1) The conversation has been had
2) There are people who are making a concerted effort to overturn the status quo
3) They have decreed that content moderation workers are a category of workers which is not to be granted entry to the USA.
You can say the conversation has been had, as much as you want - which is your freedom and right. However some people have decided they don’t like the status quo and want to change it.
You are preaching to the choir here. I would love for you to convince THOSE people that they are party to this agreement.
>I would love for you to convince THOSE people that they are party to this agreement.
That's a different and much more difficult problem, though.
Why do we keep electing fascists to power with an explicit mandate to undermine our freedoms, out of a categorical rejection of post Enlightenment values and democracy and a desire for ethnic cleansing and race war?
Why are we accelerating the normalization of theocracy and conspiracy theory while rejecting the validity of science, secularism and critical thought?
Why is the only truly inalienable right in the US the right to keep and bear arms, and why is it still so vigorously defended despite failing spectacularly at its one stated purpose?
There will always exist people who want to change that status quo. Unfortunately you can't force fascists to not be fascists, and the best answer I'm aware of is to not allow them to gain a foothold anywhere. But we've regressed culturally so far that fascism, racism, antisemitism and other formerly extremist right-wing ideals are now considered legitimate and credible points of view. We can't even agree on the existence of a consensus reality where facts even exist, much less that the Nazis are actually wrong.
I do think part of the solution is to preserve the right of anonymity on the internet and the right of private platforms to moderate content as they see fit, although that obviously has its own externalities and issues. I don't think that, say, repealing Section 230 and forcing all platforms to allow any legal content or requiring a license and legal ID to post online or any of the other "solutions" to the "problem" of free speech online would help more than they would harm.
Beyond that, I don't know. How do we get people to stop electing fascists and stop treating groypers and incels like intellectual sophonts and cultural leaders? How do we get people to take things seriously again?
You get that by dealing with the absolute capture of the news and media ecosystem, something that has been lumbering along since the 1960s.
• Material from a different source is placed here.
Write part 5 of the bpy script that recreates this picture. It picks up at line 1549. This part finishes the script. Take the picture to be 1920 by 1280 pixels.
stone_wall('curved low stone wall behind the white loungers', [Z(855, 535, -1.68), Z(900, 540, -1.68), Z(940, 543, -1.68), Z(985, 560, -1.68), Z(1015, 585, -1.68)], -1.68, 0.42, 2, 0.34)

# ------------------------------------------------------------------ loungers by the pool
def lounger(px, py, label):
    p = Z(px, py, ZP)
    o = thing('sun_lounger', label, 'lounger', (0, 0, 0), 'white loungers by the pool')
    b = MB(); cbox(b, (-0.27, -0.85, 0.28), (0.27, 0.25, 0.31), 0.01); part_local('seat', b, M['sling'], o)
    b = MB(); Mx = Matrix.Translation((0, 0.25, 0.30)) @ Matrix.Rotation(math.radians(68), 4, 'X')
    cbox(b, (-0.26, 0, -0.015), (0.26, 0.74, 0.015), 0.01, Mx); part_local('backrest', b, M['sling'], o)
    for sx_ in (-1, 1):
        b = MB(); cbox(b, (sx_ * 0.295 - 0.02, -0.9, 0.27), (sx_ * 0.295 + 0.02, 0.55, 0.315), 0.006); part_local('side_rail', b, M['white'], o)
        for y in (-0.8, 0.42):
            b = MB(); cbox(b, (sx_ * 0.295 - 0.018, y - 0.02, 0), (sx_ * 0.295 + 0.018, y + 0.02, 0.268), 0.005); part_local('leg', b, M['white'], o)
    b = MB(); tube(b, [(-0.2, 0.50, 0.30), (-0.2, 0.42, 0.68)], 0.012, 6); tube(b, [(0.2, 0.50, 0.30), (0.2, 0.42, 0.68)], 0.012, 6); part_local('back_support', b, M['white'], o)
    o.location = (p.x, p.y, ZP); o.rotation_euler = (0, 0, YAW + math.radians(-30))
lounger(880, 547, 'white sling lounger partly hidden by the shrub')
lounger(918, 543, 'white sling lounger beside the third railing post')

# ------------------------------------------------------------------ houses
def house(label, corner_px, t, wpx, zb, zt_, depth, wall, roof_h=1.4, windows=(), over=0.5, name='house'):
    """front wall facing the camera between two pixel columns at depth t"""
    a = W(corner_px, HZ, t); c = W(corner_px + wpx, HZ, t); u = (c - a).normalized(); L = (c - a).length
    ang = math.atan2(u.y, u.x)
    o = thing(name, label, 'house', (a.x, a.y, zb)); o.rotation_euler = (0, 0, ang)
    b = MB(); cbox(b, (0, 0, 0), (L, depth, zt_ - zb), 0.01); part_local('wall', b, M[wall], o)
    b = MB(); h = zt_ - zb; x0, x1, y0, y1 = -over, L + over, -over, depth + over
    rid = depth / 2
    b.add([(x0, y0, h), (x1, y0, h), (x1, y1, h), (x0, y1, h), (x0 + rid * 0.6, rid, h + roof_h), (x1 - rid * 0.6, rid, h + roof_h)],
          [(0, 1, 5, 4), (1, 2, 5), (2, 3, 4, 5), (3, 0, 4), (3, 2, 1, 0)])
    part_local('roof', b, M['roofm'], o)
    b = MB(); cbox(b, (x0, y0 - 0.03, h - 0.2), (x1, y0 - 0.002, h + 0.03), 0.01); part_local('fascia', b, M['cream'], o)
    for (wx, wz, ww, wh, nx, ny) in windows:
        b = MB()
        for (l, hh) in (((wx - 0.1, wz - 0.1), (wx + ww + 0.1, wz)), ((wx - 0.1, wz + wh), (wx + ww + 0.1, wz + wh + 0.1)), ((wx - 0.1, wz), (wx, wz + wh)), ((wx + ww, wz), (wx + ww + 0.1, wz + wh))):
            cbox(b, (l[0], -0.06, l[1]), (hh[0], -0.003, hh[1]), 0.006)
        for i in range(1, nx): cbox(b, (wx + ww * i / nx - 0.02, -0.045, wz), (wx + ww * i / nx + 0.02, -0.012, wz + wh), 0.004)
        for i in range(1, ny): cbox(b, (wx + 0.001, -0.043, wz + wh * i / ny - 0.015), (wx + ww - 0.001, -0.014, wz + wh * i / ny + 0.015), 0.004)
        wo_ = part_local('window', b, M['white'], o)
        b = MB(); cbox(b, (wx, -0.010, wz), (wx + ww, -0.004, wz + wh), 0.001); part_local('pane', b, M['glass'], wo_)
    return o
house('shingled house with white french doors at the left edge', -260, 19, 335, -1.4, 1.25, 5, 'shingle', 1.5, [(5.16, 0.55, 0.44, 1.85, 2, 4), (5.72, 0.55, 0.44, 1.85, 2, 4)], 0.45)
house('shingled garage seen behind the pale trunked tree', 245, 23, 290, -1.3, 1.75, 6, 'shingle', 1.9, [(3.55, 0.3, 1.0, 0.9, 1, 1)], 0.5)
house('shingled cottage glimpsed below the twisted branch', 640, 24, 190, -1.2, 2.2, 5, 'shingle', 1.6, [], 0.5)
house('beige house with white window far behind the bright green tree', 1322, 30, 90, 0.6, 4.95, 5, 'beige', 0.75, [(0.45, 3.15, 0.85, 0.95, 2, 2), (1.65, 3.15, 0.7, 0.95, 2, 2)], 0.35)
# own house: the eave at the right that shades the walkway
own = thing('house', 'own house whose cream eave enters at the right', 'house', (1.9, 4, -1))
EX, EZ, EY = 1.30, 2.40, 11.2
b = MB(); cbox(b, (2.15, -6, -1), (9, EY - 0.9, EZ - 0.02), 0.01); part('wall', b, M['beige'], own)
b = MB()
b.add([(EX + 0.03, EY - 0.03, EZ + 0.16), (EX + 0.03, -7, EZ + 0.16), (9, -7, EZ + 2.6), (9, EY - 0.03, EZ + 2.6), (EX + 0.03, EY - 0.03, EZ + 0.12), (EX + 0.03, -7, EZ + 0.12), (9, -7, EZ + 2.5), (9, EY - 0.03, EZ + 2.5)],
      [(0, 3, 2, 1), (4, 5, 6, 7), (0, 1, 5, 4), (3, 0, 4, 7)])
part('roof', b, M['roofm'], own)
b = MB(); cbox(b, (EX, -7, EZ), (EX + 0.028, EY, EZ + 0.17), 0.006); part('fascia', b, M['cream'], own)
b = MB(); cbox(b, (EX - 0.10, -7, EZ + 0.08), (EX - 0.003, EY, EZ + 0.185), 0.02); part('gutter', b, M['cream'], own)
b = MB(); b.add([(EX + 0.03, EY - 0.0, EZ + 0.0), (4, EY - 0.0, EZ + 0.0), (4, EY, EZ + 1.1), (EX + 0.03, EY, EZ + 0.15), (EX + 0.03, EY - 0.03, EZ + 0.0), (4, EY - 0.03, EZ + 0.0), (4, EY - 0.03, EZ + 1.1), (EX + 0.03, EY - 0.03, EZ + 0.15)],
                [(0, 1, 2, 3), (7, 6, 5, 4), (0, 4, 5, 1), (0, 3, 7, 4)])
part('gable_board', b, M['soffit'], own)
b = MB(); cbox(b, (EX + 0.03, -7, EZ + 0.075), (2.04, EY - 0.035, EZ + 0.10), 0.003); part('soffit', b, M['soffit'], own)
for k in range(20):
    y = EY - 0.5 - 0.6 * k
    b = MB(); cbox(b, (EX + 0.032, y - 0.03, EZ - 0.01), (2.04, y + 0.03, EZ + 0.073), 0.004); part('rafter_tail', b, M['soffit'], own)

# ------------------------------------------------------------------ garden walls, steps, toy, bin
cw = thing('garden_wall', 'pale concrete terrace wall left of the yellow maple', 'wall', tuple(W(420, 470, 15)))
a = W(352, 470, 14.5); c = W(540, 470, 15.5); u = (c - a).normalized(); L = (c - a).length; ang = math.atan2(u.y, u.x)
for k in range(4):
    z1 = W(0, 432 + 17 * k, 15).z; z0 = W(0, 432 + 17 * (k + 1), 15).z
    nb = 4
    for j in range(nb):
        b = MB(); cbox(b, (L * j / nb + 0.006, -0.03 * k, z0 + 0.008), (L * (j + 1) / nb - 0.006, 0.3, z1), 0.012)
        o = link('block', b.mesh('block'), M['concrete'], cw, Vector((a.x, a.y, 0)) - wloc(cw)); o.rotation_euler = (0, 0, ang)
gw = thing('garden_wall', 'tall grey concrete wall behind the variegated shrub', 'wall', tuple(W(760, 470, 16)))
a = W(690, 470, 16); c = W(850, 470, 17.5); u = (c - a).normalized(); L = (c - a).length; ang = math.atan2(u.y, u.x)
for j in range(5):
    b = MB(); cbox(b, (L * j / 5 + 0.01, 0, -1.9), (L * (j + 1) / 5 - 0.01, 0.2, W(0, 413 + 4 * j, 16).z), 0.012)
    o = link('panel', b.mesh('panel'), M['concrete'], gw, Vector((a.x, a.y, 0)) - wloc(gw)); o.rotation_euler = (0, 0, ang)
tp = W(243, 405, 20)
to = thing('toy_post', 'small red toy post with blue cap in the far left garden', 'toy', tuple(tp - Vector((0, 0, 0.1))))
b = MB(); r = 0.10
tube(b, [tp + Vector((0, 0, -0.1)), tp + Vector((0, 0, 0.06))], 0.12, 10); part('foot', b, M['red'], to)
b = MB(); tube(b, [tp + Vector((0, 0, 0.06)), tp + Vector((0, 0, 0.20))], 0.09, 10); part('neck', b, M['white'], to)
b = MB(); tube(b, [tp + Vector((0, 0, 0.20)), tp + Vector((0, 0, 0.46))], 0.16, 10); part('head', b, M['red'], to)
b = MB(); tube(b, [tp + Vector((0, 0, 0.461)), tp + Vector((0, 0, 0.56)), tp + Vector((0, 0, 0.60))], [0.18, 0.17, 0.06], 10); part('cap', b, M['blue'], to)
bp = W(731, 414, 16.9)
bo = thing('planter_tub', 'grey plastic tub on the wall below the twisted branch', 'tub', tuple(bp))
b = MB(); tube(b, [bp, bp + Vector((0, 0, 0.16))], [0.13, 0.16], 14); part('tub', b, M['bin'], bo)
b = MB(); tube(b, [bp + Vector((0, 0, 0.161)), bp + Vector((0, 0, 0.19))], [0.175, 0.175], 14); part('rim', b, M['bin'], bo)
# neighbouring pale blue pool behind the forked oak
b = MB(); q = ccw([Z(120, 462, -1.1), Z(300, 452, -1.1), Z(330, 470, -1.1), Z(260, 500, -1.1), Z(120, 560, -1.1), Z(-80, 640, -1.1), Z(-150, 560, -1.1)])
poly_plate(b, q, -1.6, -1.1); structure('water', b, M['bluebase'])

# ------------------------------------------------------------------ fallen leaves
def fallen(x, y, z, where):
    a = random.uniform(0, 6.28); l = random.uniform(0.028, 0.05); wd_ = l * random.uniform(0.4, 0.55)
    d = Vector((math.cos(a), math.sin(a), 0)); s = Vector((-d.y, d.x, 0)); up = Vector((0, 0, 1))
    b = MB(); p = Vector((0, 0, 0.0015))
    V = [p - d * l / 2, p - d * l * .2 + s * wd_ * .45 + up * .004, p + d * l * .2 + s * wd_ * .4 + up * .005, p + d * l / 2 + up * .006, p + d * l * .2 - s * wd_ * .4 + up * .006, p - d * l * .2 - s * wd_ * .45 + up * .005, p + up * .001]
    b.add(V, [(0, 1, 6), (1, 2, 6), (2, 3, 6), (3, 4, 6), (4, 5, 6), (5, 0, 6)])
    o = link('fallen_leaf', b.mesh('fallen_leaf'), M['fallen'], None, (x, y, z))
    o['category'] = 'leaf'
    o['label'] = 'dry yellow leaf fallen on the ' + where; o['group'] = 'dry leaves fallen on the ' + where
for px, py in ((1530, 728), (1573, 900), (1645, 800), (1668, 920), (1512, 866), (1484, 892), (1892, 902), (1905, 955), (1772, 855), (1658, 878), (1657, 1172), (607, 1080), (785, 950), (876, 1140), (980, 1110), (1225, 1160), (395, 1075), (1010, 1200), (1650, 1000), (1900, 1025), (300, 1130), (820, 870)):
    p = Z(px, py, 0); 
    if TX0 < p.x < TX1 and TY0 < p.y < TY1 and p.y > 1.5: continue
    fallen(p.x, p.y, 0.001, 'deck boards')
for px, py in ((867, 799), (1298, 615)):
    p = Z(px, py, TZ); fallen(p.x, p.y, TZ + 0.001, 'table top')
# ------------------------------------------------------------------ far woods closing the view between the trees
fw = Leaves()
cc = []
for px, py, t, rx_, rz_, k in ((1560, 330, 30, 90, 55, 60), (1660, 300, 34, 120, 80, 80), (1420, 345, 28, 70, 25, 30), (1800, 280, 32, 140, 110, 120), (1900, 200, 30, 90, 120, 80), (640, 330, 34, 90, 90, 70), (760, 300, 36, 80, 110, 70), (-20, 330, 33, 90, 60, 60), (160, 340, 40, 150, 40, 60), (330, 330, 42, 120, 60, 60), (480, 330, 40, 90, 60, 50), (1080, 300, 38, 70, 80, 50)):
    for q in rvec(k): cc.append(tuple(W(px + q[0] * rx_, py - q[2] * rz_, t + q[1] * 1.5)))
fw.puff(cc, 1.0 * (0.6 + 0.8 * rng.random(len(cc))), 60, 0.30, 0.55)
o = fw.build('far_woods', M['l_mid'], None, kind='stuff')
People voted based on the information they had. The information system they had has been mapped out. If this were gaming, the “meta” is known. One group played the meta to the hilt. Others lament the failure of the spirit.
I get that people may be hesitant to leave the familiarity of known territory for what looks like malignant chaos. But there is a fight to be had, rules to be learnt and ways to counteract the tendencies you are concerned about.
I am sadly not at the point where I can both raise the issue, and point you to sources of information that are pertinent to the stage of your journey.
There’s actual work on misinformation propagation, efficacy of moderation, the mechanics of how the media environment is being used. Or there are places where you can contribute code and labor to learn/build as you go.
Attaching your real world identity to every interaction you have on the internet is no more objectively natural than doing otherwise, and more of a burden than we place on interactions in the real world. I don't exchange my drivers license and SSL with everyone I talk to.
We don't need to have the serious conversation, we've had it, and the false dichotomy you're presenting here is invalid. We don't have to choose one or the other. Anonymity has been well established in every free society as legally and morally defensible and a necessity for free speech and a free state for decades, to the point of including some degree of anonymity from one's own government.
Moderation beyond strictly legal content is acceptable. Anonymity is also acceptable. 4chan can be 4chan, and other places can not be 4chan. Free speech does not guarantee you a platform, much less all platforms. It doesn't require me to put a target on my back, either.